Among municipalities, cantons and the national level there’s a variety of different structures and quality for parliamentary data. Some data is not machine-readable, some are not fully accurate, some lack documentation and data is hardly comparable. Political monitoring and analysis tools need to update their crawlers for the same parliamentary websites and clean the same data, rather than focusing on their core competencies. Interoperability across the three levels of government is not guaranteed, with negative consequences for the legislative and executive branches themselves. A data standard to which smaller cantons and municipalities in particular could orient themselves is not in sight.

As a citizen, I would like to be able to follow a specific topic or parliamentary affair from A to Z. For our democracy to work, we need an overview of the political agenda and how parliamentarians have voted. To build this infrastructure, we bring together people from different backgrounds (business, civil society, governments, parliaments, academia), use synergies and collaboratively work towards an open standard and an open API for parliamentary data across all federal levels. In short: We make harmonized Swiss parliamentary data accessible as an open web service.

Our service should…

  • obtain already machine-readable and up-to-date information from the source (e.g. parliamentary service API) and harmonize it.
  • make non machine-readable information published by the parliamentary services machine-readable and harmonize it.
  • follow an Open, collaboratively defined standard taking into account international good practices like OParl and (if possible) involve eCH
  • be federated.
  • provide Open Data.
  • publish only information that is already available.
  • provide e.g.
    • parliamentarians with ID, party, commission,...
    • parliamentary affairs with ID, title, description,...
    • voting behavior
    • vested interests: confederation and cantons (if available)
    • ...
  • not provide any calculated values and derivatives.
  • not create additional interlinking.
  • provide data as a bulk download.
  • provide data as an open API.
  • not be a gatekeeper.
  • be financially and organizationally sustainable.
  • be lean (not too much overhead).
  • work with and not against the parliament and the government.
  • be handed over to an official body in the future.

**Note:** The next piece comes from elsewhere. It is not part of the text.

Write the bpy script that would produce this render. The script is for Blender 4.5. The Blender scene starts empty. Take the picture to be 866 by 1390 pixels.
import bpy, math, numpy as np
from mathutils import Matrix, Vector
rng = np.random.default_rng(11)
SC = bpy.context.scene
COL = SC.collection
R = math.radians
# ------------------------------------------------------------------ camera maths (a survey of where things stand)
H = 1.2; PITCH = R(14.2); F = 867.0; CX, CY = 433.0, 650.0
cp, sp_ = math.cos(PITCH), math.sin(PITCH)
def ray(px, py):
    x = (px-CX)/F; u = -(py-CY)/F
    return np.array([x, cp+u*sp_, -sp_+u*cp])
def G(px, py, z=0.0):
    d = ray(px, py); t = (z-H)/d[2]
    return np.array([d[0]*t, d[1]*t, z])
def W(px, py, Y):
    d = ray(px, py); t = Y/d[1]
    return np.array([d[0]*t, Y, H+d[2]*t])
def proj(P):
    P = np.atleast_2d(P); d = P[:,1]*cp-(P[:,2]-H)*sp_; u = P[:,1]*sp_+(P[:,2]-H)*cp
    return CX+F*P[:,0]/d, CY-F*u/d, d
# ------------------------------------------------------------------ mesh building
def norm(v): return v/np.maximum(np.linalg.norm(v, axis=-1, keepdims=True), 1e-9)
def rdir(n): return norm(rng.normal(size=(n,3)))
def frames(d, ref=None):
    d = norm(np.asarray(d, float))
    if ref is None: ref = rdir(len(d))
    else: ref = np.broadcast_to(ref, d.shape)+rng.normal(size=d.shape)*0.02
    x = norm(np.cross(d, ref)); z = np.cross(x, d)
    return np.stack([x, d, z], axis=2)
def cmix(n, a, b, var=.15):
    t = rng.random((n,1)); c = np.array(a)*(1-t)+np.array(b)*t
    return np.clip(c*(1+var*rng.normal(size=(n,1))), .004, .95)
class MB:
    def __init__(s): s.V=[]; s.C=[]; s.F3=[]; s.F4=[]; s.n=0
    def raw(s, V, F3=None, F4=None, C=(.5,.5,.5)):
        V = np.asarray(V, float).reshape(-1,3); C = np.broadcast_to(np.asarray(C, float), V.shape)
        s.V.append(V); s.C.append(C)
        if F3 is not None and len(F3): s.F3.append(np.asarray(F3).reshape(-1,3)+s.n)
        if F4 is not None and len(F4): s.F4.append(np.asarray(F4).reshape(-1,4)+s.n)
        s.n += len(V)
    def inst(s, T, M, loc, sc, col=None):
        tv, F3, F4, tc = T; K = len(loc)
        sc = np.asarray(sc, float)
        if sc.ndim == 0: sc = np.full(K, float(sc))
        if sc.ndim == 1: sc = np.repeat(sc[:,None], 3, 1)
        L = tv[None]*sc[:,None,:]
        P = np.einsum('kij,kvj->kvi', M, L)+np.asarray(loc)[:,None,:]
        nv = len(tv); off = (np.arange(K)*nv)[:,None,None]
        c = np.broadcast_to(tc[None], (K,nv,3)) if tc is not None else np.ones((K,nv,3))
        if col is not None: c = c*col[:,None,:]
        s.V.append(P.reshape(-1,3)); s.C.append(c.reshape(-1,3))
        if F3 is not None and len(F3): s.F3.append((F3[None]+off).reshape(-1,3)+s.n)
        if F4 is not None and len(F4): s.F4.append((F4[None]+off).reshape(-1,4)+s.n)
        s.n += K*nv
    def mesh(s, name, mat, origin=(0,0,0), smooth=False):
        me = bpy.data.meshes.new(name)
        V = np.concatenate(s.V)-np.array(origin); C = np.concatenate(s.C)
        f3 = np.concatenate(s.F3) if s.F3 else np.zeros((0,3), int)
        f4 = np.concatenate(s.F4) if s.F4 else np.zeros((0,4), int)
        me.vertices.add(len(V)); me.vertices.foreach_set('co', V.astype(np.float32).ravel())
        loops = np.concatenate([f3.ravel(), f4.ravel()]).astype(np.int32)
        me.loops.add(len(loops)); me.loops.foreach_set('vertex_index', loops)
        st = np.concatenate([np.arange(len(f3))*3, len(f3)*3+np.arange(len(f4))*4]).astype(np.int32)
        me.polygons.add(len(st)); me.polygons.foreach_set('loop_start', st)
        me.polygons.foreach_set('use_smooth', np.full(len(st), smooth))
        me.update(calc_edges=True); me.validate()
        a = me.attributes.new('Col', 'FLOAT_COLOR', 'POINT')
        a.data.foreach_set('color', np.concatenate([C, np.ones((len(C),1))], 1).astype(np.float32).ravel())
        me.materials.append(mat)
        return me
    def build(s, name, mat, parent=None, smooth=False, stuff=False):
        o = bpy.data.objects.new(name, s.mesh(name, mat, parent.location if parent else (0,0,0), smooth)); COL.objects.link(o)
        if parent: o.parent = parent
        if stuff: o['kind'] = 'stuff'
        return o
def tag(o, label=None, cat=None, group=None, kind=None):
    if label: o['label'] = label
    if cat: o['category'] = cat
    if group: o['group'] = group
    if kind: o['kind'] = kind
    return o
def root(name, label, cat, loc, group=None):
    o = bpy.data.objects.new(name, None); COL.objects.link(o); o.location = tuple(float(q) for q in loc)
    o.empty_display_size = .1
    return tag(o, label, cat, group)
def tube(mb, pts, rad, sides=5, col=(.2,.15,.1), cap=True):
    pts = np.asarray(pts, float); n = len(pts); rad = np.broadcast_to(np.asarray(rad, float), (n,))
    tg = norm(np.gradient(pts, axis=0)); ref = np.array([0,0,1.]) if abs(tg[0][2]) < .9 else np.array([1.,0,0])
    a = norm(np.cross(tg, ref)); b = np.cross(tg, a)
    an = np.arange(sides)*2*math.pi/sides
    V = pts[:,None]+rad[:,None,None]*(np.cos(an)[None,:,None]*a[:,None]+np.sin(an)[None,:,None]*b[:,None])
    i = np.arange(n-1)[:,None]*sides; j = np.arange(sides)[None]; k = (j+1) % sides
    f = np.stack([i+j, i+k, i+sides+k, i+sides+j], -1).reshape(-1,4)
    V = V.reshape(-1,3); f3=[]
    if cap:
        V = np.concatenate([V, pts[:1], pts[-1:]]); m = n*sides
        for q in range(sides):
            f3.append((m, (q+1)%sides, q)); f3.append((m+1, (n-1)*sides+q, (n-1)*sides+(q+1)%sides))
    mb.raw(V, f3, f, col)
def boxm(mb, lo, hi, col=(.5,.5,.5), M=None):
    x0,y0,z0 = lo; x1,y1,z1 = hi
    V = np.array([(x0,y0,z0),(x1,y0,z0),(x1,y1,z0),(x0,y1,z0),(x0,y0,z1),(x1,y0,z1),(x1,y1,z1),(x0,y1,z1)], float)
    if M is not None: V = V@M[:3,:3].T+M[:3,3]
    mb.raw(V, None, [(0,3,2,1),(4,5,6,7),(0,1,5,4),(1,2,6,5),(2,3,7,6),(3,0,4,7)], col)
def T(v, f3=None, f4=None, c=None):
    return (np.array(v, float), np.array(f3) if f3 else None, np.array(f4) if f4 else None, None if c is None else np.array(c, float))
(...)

Challenges we need to address

  • What's the right level of abstraction/detail for the data standard?
  • How do we harmonize existing data models?
  • How do we build on existing international standards like...
  • How can we make efficient decisions as an interdisciplinary, heterogenic group?
  • How do we establish and monitor governance according to ethical principles?
  • Data quality
  • Data and API management
  • Reliability
  • How do we react to changing data and data structures or if a service becomes obsolete or no longer available? caching vs. simply reflecting the "reality"?
  • Trustworthiness
  • Multilingualism
  • How do we fund this infrastructure that many will benefit from but no single public body is currently willing or able to sustain on its own?
  • Is there be a business case in the long term to cover the maintenance and operational costs and updates?
  • What’s a fair price for the work already done and maintenance provided in the future?
  • How and when do we include the parliamentary services?
  • How do we incentivize parliamentary services and their suppliers to adapt the data standard?
  • How do we foster a culture of openness?
  • Who provides what data?
  • Who provides support? Questions, anomalies, bugs,...
  • Is there a process or a backlog/board/roadmap of the service? If so, can potential users also request features or report bugs here?